Sunday, October 14, 2018

Rules and Straight Lines

Steve Leonard lives in Edmonds, Washington. He is a fellow member of my Spouse/Partner Survivors of Suicide Loss group. This is a guest post, written by him. His words are very wise. I wish I'd read something like this when my loss was fresh. He is writing about what it is like to navigate the beginnings of a heartbreaking loss to suicide. It is helpful to read now, and it would have been helpful then. Here it is:

So there are no rules or straight lines when it comes to dealing with this shit. That’s what this is. Shit. I think that all of us are unique and have to deal with this differently but there are some things that are universally similar to all of us. 

I think there should be a rule book for someone to read when the loss is new. This isn’t old hat for me. It’s new. I’m new. I’ve lost people before. Blood and death aren’t new. Katie being gone is new. I should have seen it coming. Not really though. 

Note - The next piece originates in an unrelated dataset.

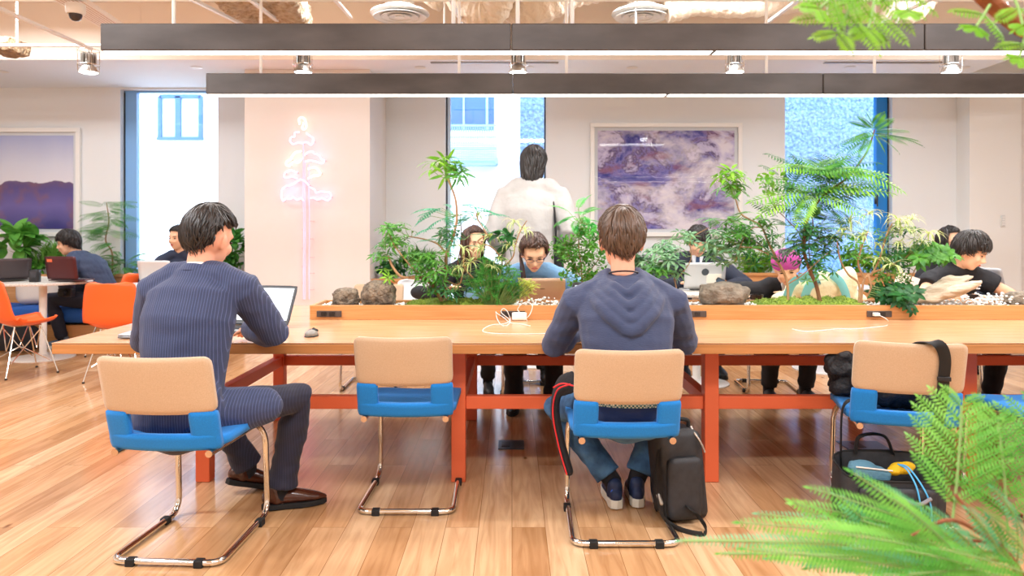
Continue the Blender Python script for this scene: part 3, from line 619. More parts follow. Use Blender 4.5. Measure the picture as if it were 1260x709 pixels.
# ================================================================ people
M_skin = mat('skin', '#eebb98', .55, spec=.35)
M_skin2 = mat('skin_rosy', '#efae90', .55, spec=.35)
V = Vector
def basis(yaw, pitch, roll=0):
    """columns r,f,u ; yaw + turns to the person's left, pitch + looks down"""
    return Matrix.Rotation(yaw, 3, 'Z') @ Matrix.Rotation(-pitch, 3, 'X') @ Matrix.Rotation(roll, 3, 'Y')
def ik(a, b, l1, l2, hint):
    d = b-a; L_ = min(d.length, (l1+l2)*.999); n = d.normalized(); x = (l1*l1-l2*l2+L_*L_)/(2*L_); h = math.sqrt(max(0, l1*l1-x*x))
    v = V(hint)-n*n.dot(V(hint)); v.normalize(); return a+n*x+v*h, a+n*L_
def head_geo(g, c, B, female=False):
    """adds skull, face, ears to g. c = centre of the head"""
    def q(r, f, u): return c+B@V((r, f, u))
    g.ell(q(0, -.008, .018), (.076, .094, .104), B, 20, 14)
    k = .93 if female else 1
    g.ell(q(0, .028, -.040), (.062*k, .060, .076), B, 16, 12)
    g.ell(q(0, .052, -.094), (.030*k, .030, .022), B)
    g.ell(q(0, .066, .028), (.055, .026, .022), B)
    for s in (-1, 1):
        g.ell(q(s*.036, .064, -.026), (.024, .024, .026), B)
        g.ell(q(s*.078, -.002, -.012), (.010, .018, .031), B@Matrix.Rotation(s*.25, 3, 'Z'))
        g.ell(q(s*.085, -.010, -.004), (.006, .014, .022), B@Matrix.Rotation(s*.35, 3, 'Z'))
        g.ell(q(s*.011, .094, -.031), (.008, .010, .008), B)
    g.tube([q(0, .086, .016), q(0, .099, -.012), q(0, .108, -.027)], [.008, .010, .0115], 8, rnd=True)
    g.ell(q(0, .086, -.056), (.024, .009, .007), B); g.ell(q(0, .083, -.067), (.019, .010, .007), B)
def hand_geo(g, w, fwd, up, side, curl=.5, k=1.0):
    """w wrist, fwd to fingers, up back-of-hand normal, side = direction of thumb"""
    f = V(fwd).normalized(); u = V(up); u = (u-f*u.dot(f)).normalized(); s = V(side); s = (s-f*s.dot(f)-u*s.dot(u)).normalized()
    P = w+f*.05*k
    g.tube([w-f*.01, w+f*.03*k, w+f*.085*k], [(.026*k, .018*k), (.038*k, .015*k), (.041*k, .012*k)], 12, ref=s, rnd=True)
    for i, (o, L_) in enumerate(((.030, .070), (.010, .078), (-.010, .073), (-.029, .058))):
        b = w+f*.085*k+s*o*k; pts = [b]; a = curl*.25
        for j, fr in enumerate((.45, .32, .25)):
            a += curl*(.35 if j else .2); pts.append(pts[-1]+(f*math.cos(a)-u*math.sin(a))*L_*fr*k)
        g.tube(pts, [.0088*k, .0082*k, .0075*k, .0064*k], 8, rnd=True)
    b = w+f*.028*k+s*.026*k-u*.004
    g.tube([b, b+(s*.75+f*.7-u*.3).normalized()*.036*k, b+(s*.55+f*.85-u*.35).normalized()*.066*k], [.013*k, .010*k, .0085*k], 8, rnd=True)
def hair_geo(c, B, style, rn, n=500, sc_=1.0, part=0.0):
    """returns G with cap shell and many combed locks"""
    A = V((.083, .101, .108)); hc = V((0, -.008, .020))
    tilt = Matrix.Rotation(.38 if style != 'pulled' else .2, 3, 'X')  # crown whorl towards the back
    def L_(phi):   # length by direction; phi=90deg is the face
        fr = max(0, math.sin(phi)); bk = max(0, -math.sin(phi)); sd = abs(math.cos(phi))
        if style == 'short': return (.150+.065*bk-(.026 if sd > .86 else 0)) if math.sin(phi) < .3 else .150-.012*fr
        if style == 'mop': return .205+.035*bk if math.sin(phi) < .45 else .178
        if style == 'bob': return (.30 if math.sin(phi) < .45 else .125) if math.sin(phi) < .75 else .175
        if style == 'long': return .42 if math.sin(phi) < .35 else (.30 if math.sin(phi) < .6 else .12)
        if style == 'pulled': return .185+.04*bk if math.sin(phi) < .45 else .128-.01*fr
        return .12
    def S_(phi, l, th):
        amax = 2.0 if style in ('short', 'pulled') else (1.75 if style == 'mop' else 1.5)
        a = l/.105; aa = min(a, amax); d = V((math.sin(aa)*math.cos(phi), math.sin(aa)*math.sin(phi), math.cos(aa)))
        d = tilt@d
        p = hc+V((d.x*(A.x+th), d.y*(A.y+th), d.z*(A.z+th)))
        if a > amax:
            ex = (a-amax)*.105; inn = V((-d.x, -d.y, 0))
            p += V((0, 0, -ex))+inn*ex*(.18 if style != 'long' else .05)
        return c+B@(p*sc_)
    g = G(); NP_, NT = 40, 12; 
    outer = [[S_(2*PI*i/NP_, L_(2*PI*i/NP_)*j/NT, .003+.004*math.sin(PI*min(1, j/NT+.2))) for i in range(NP_)] for j in range(1, NT+1)]
    inner = [[S_(2*PI*i/NP_, L_(2*PI*i/NP_)*j/NT, -.012) for i in range(NP_)] for j in range(NT, 0, -1)]
    rr = [[S_(0, 0, .004)]*NP_]+outer+inner; g.rings(rr, True)
    for k in range(n):
        phi = rn.uniform(0, 2*PI); Lm = L_(phi)*rn.uniform(.9, 1.06); l0 = rn.uniform(0, .85)*Lm; ln = rn.uniform(.35, .6)*Lm; l1 = min(Lm*1.04, l0+ln)
        th = rn.uniform(.004, .010); dphi = rn.uniform(-.22, .22)+.25*math.sin(phi*3+k % 5*.3); pts = []
        for j in range(6):
            t = j/5; pts.append(S_(phi+dphi*t*t, lerp(l0, l1, t), th*(math.sin(PI*(t*.8+.1)))+.002))
        wd = rn.uniform(.0035, .007)*sc_*(1.3 if style in ('long', 'bob') else 1)
        g.tube(pts, [(wd*.5, wd*.3), (wd, wd*.4), (wd, wd*.45), (wd*.85, wd*.4), (wd*.5, wd*.3), (wd*.12, wd*.1)], 5)
    return g
def ruffle(me, fn):
    n = len(me.vertices); co = np.empty(n*3, 'f'); me.vertices.foreach_get('co', co); co = co.reshape(-1, 3)
    nr = np.array([tuple(q.vector) for q in me.vertex_normals], 'f'); a = np.array([fn(V(c)) for c in co.tolist()], 'f')
    me.vertices.foreach_set('co', (co+nr*a[:, None]).ravel()); me.update()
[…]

For me it broke me. I wouldn’t admit it but it did. It took everything and left me at my base level. The bottom. I’d like to think that I’m strong and that I can deal with anything but I know better. 

I think that anything can be a lesson. You just have to find what it is. For those that are new, I think that once you are ready, these steps should be followed. Ok. Here goes:

1. Accept that it’s not your fault. You didn’t want this and we can’t control what other people do.

2. Take care of yourself. Eat. Shower. Pay bills. Sleep. Work out. Keep moving. Realize that you are still here. Don’t be a douche. 

3. Feel the pain. Try to understand it. Try to grow. I say try. The question you want answered will never be answered. It’s not ok but it’s ok because it doesn’t matter. What’s done is done. 

If you are here, then you are still in the game. 

Act accordingly.

4. Lose any shame you have. It doesn’t do you any good. As long as you try and have good intentions, it’s hard to do harm. You have to have a brain and at least you’re trying. Have a brain!

5. Move. A change of environment can be helpful. You get to pick in this new reality. You don’t have to abandon the good with the bad. Take the good. Cherish it. The bad? Leave it at the door. It’s about you now. You get to pick. Life’s not fair. Sometimes that’s a good thing.
I could go on forever. I think burn parties are helpful. That kind of shit. Join a group for survivors of suicide loss. Those groups can be so helpful. I joined one and I'm glad. 

Like I said. I was at my base. Less than zero. This thing equals instant PTSD if you saw what many of us saw. That has to be addressed as well but general steps to push forward are what makes life livable. 

Gratitude toward everyone is not a bad stance to have

Just a thought. It’s real. It’s not leaving. It’s not fair. Deal with it. Nobody can understand. There is a power in that.